When we think about theatre as a platform we have a clear picture of it as an independent medium of communication. A medium where there is equality and every artist can share their stories and experiences for the growth of the community altogether. But what if we say that this strong and independent medium was not this flexible for women at that time period? Let's discuss the journey of women in theatre as we celebrate womanhood today.

There was a time when women were restricted to come forward in cultural arts. Women weren't able to act on stage or voice their opinion. There was a time when women characters were also played by men. Even though the theatre was a prominent part of communication during history but unfortunately theatre was unfair for women due to traditional norms and practices followed all over the world. As times changed women thrived and strived to earn a position in the world of theatre.

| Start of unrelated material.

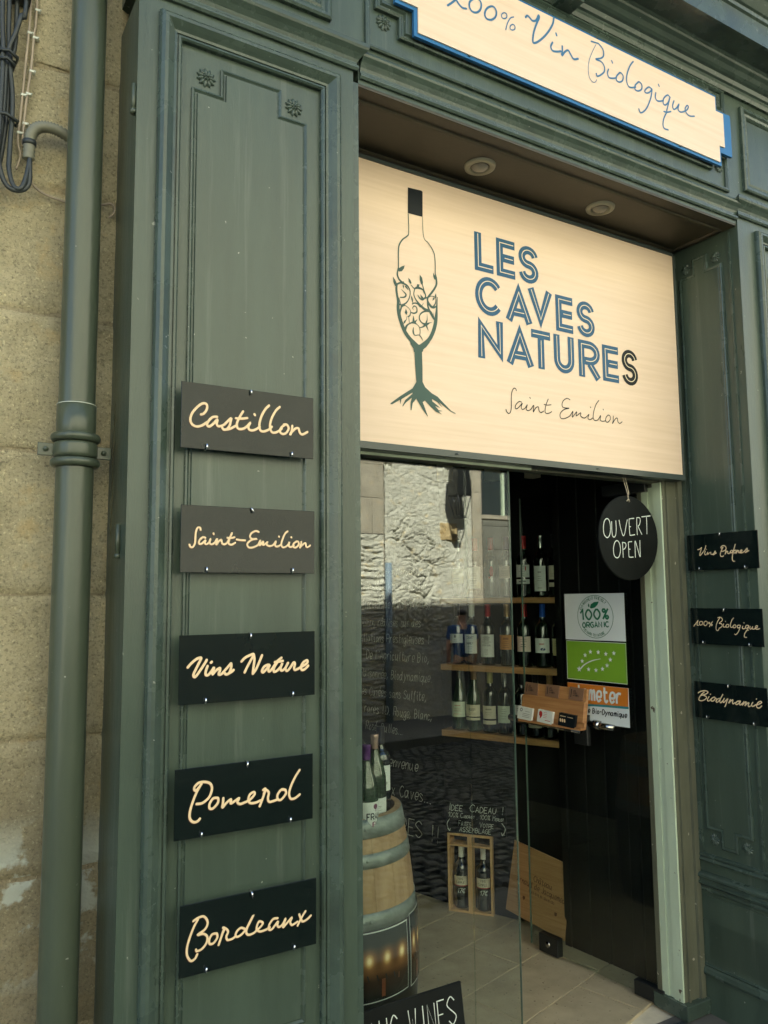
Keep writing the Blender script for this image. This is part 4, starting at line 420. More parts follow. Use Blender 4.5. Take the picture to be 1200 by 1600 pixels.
LOGO_R=[[(1328.3,2764.3,3.2),(1329.2,2702.8,3.4),(1323.1,2688.8,4.2),(1305.3,2672.9,4.6),(1292.6,2651.9,4.6),(1289.5,2630.3,4.2),(1289.0,2594.3,4.1),(1288.6,2567.2,3.7)],[(1383.3,2766.7,1.8),(1386.4,2700.8,2.0),(1404.3,2684.4,3.3),(1422.0,2663.1,3.9),(1429.4,2639.0,3.5),(1429.9,2577.6,3.4)],[(1288.5,2576.0,4.3),(1285.7,2563.6,5.1),(1284.9,2551.7,5.9),(1291.0,2539.3,6.3),(1302.0,2531.7,6.7)],[(1302.0,2529.8,6.7),(1319.9,2525.5,5.9),(1329.9,2513.8,4.3),(1331.2,2498.3,3.2),(1326.0,2481.6,3.5),(1316.8,2468.1,4.3),(1301.0,2457.3,5.9),(1287.7,2458.7,3.9)],[(1283.0,2522.0,5.9),(1280.6,2507.9,7.8),(1282.5,2488.8,7.8),(1286.7,2466.3,9.7),(1286.4,2442.9,10.9),(1289.4,2420.2,10.9),(1296.9,2398.3,11.3),(1309.9,2373.4,13.6),(1326.4,2354.9,13.6),(1344.3,2342.2,13.6),(1357.7,2334.6,11.7)],[(1283.0,2522.0,5.9),(1293.0,2528.0,5.9),(1306.5,2532.6,7.1)],[(1436.1,2508.6,3.2),(1434.5,2486.3,5.2),(1432.8,2462.0,8.0),(1430.0,2437.5,12.4),(1426.0,2414.9,13.2),(1417.4,2389.6,13.1),(1404.2,2365.7,13.1),(1387.7,2349.2,13.0),(1366.8,2334.1,11.7)],[(1430.0,2585.9,3.6),(1431.6,2580.2,5.7),(1434.1,2566.6,6.9),(1433.4,2550.3,6.9),(1423.6,2532.3,6.8),(1409.2,2513.4,6.8),(1398.4,2499.4,6.0),(1399.4,2487.6,6.8),(1408.5,2475.4,8.8),(1420.1,2471.6,7.2),(1432.0,2477.8,4.0)],[(1399.5,2495.6,3.2),(1402.0,2502.1,3.2),(1413.8,2508.3,2.4),(1427.8,2507.0,2.8),(1430.4,2497.5,2.8),(1427.4,2484.9,4.0),(1420.1,2474.6,5.2)],[(1398.2,2487.4,6.0),(1400.2,2467.9,6.8),(1412.6,2446.3,8.0),(1424.0,2432.4,8.0)],[(1379.4,2539.5,3.2),(1383.8,2524.4,4.0),(1388.2,2513.4,4.8),(1390.4,2501.8,4.8),(1378.6,2489.6,5.2),(1367.2,2493.4,5.2),(1360.4,2502.0,2.0)],[(1378.6,2491.6,4.0),(1392.6,2498.3,4.4),(1399.6,2501.6,4.0)],[(1335.8,2529.7,2.8),(1347.0,2521.1,4.4),(1360.8,2525.8,8.0),(1379.2,2523.5,5.6),(1385.9,2512.9,4.8)],[(1349.3,2519.6,4.0),(1345.6,2501.1,3.6),(1353.3,2484.8,4.4),(1369.1,2470.0,7.9),(1387.3,2459.6,8.7),(1405.8,2457.0,8.0),(1419.5,2441.6,6.0)],[(1405.8,2455.0,4.4),(1391.8,2454.5,5.2),(1375.6,2446.5,5.1),(1366.2,2434.0,3.9),(1367.1,2420.4,4.3),(1377.3,2412.3,4.3),(1391.1,2410.8,8.7),(1405.1,2418.2,2.8),(1413.3,2420.2,0.8)],[(1395.2,2446.1,0.8),(1395.5,2427.4,2.8),(1391.1,2410.8,7.1),(1398.8,2392.4,1.6)],[(1391.1,2410.8,7.1),(1379.4,2400.9,4.7),(1367.8,2396.0,2.8)],[(1310.0,2377.3,9.7),(1318.0,2394.2,5.8),(1331.7,2404.4,4.3),(1345.3,2408.7,7.8),(1356.6,2403.8,2.8),(1365.6,2396.6,2.4),(1367.6,2383.2,2.4),(1366.3,2373.2,2.7)],[(1342.8,2392.6,1.6),(1341.4,2378.8,5.9),(1346.9,2368.0,3.9),(1362.9,2371.0,2.7),(1371.9,2364.3,3.5),(1378.1,2353.9,0.8)],[(1343.3,2429.9,1.2),(1343.2,2418.1,6.7),(1345.3,2408.7,8.6),(1356.8,2420.5,1.2)],[(1297.6,2450.8,5.8),(1310.0,2458.0,3.1),(1323.4,2453.7,2.0),(1332.2,2443.6,2.4),(1329.8,2429.4,4.3),(1323.0,2424.3,3.9)],[(1333.3,2439.8,3.9),(1345.8,2439.2,5.1),(1356.1,2446.0,4.7),(1355.2,2459.6,3.9),(1346.1,2462.8,3.9),(1340.3,2454.8,2.8),(1343.6,2449.6,0.8)],[(1299.5,2507.7,1.6),(1310.6,2500.1,4.3),(1316.1,2493.4,5.5),(1310.4,2485.4,4.7),(1294.7,2481.4,3.5)],[(1325.2,2426.7,2.0),(1326.8,2409.4,2.0),(1329.4,2404.0,2.0)],[(1318.5,2423.5,2.0),(1316.1,2413.3,2.0),(1309.2,2404.4,5.8),(1305.8,2397.0,0.8)],[(1297.6,2448.9,5.8),(1292.9,2430.5,5.1),(1298.2,2410.2,3.9),(1306.7,2384.5,7.8)],[(1339.4,2468.4,3.9),(1348.6,2473.1,4.3),(1359.9,2472.3,4.7),(1369.0,2464.1,4.0)],[(1375.9,2469.3,2.0),(1381.9,2478.4,1.2)],[(1290.2,2478.6,2.3),(1295.5,2460.2,2.7)],[(1420.0,2443.7,2.0),(1421.2,2453.8,0.8)],[(1336.4,2495.4,0.8),(1338.5,2485.9,5.9),(1341.7,2472.8,2.8)],[(1306.4,2520.9,5.9),(1307.4,2513.2,1.2)],[(1315.3,2520.7,5.9),(1324.2,2512.6,2.8)]]
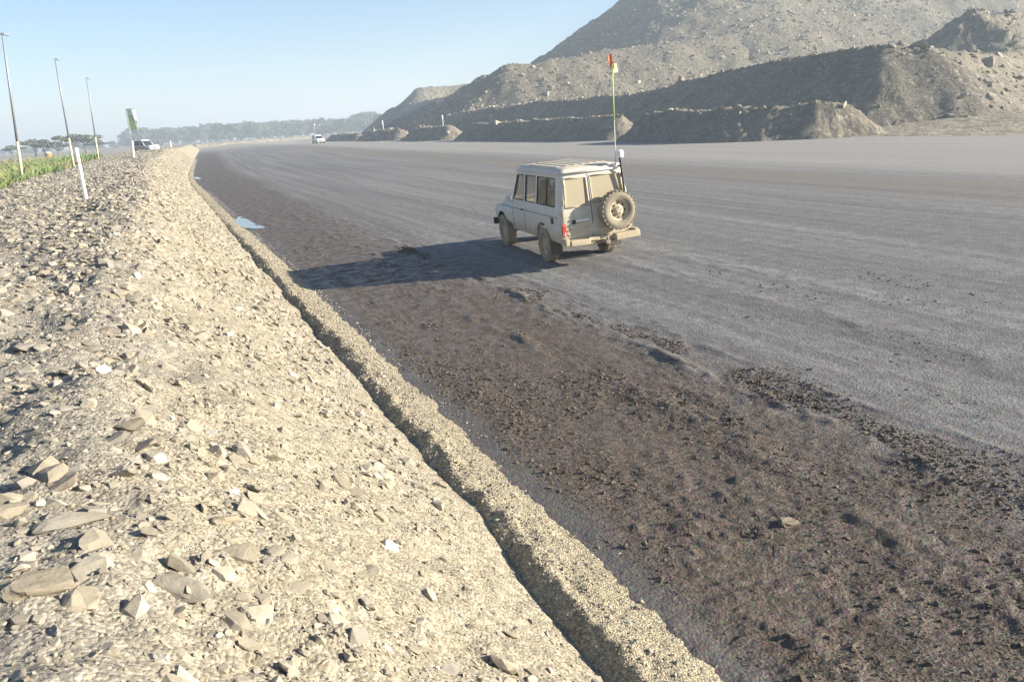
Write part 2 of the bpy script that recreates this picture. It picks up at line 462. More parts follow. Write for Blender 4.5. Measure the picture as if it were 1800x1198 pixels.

While we discuss the scenario of our nation, It was even more crucial. Women who got attracted to performing art got them to shame as they were considered vulgar and devalued as per the norms and orthodox thoughts. Indian theatre was at its peak while the pre and post-colonial eras as it was a period when people shared their revolutionary thoughts for the betterment of the masses, but still during that time it wasn't easy for women to voice their opinions through the art form.

During the 1970s there occurred a revolutionary movement in the world of theatre that was known as Stree Preksha and also feminist theatre. This movement empowered Indian women to share their stories and own a prominent position in the world of theatre. Women were not only performing on stage but were also writing plays. The stories about hardships faced by the women were shared by women who performed even in remote areas in a form of street plays to generate awareness about women's empowerment and gender equality.


Tun Tun Mukherji, Manjula Padmanabham, Poile Sengupta, and Bharti Sarabhai were the writers of this movement who wrote women-centric plays to reconstruct the idea of women's empowerment and to spread awareness about the hardships faced by women around the nation. Girish Karnad and Vijay Tendulkar were male writers who contributed by writing plays to promote feminism and womanhood.


When we look back at the past, we realize that women have been restricted to conquer their dreams but as the times have changed it's our duty to promote women's participation in performing arts and add to the legacy left by the strong women of theatre in the past.